Tuesday, October 15, 2013

Thinking Outside the Jack-o-lantern


It is pretty common for me, on the first day of a college art class, to ask students to take a few minutes and draw a man on a bicycle with an umbrella. I can’t remember where this idea came from. But I can remember that in about a dozen years of doing this that almost every one of my students have ended up drawing a stick figure riding a stick bicycle, facing right, and holding a vertical, open umbrella. One or two students in each class have the man facing left and once every couple years, someone will have a closed umbrella. One, count it, ONE time (about eight years ago) someone did draw with a view from the front, but that was only after the first sketch of the right facing cyclist.

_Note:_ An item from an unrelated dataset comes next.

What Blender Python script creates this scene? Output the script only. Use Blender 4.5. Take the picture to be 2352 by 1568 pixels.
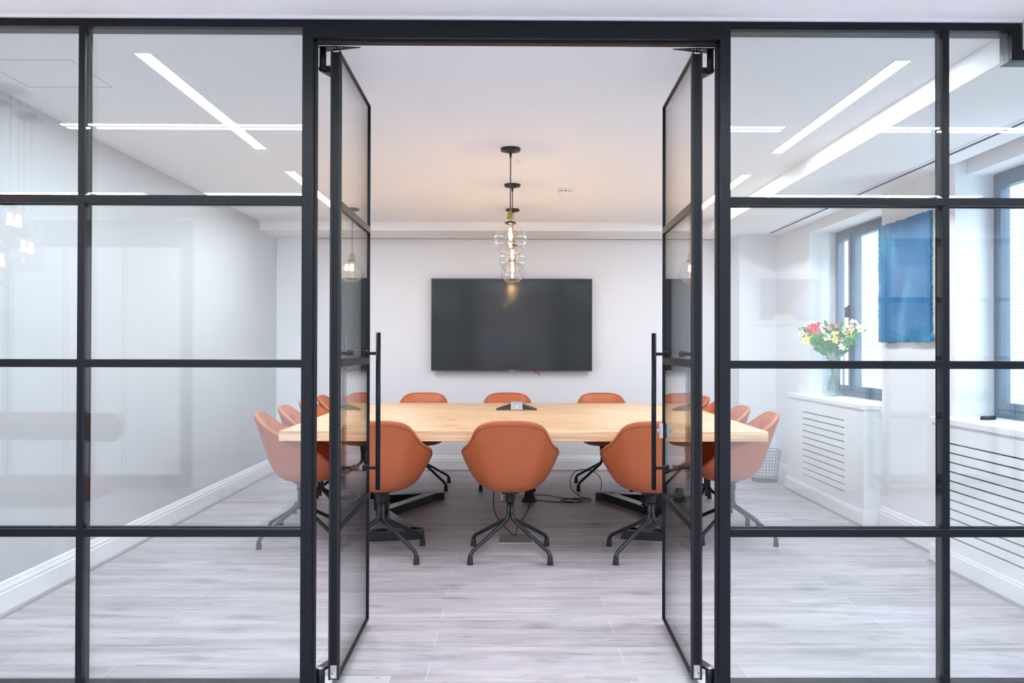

I have yet to see a drawing of a circus clown standing on the bicycle seat and balancing with a tiny polka dotted umbrella or an angry young man jumping up and down on a broken heap of a bike while beating it with an umbrella. In fact, I’ve never seen anything interesting come from this challenge.

That’s the point. I want students to recognize that the first idea that pops into their head, is the first idea that pops in to pretty much everyone else’s head too.

Being original means we must dig a little deeper. Think a little harder.

Last summer, I decided to offer a mini assignment with a greater possibility for creativity. I asked my graduate students to draw “Halloween” then waited to see how many witches, goblins, black cats, skeletons, ghosts, mummies, zombies, vampires, spiders, haunted houses, cemeteries, ravens, headless horsemen, werewolves, and trick-or-treaters would be represented. The results were similar to the “man on the bike with an umbrella” assignment in the shocking lack of variety. Every student drew a jack-o-lantern. Two of them finished early and managed to add a Pac Man style ghost to the right of their jack-o-lantern.

After these experiments, most students promise that they will try harder to “think outside the box.” I tell them that they can start by not using the cliché “think outside the box.” 

Apple says to “Think Different.”  
Chanel goes a step beyond thinking by telling us to “Be unexpected.”
Sign a urinal. Paint a green stripe down your wife’s nose.  Place daisies at the tips of your mustache. Except don’t. All of those things have been done by men who lived a century ago and had a reason to do them. But do look beyond the obvious and find ways to happily surprise your readers, friends, clients, or workshop attendees.

After the Halloween exercise I went home and made my own image of Halloween. Yes, there are skeletons in my painting. Yes, one is carving a triangle-eyed jack-o-lantern but the other is breaking holiday barriers. He’s dying eggs. 

This image won 1st place at last weeks SCBWI Southern Breeze
Annual Illustration Contest last week.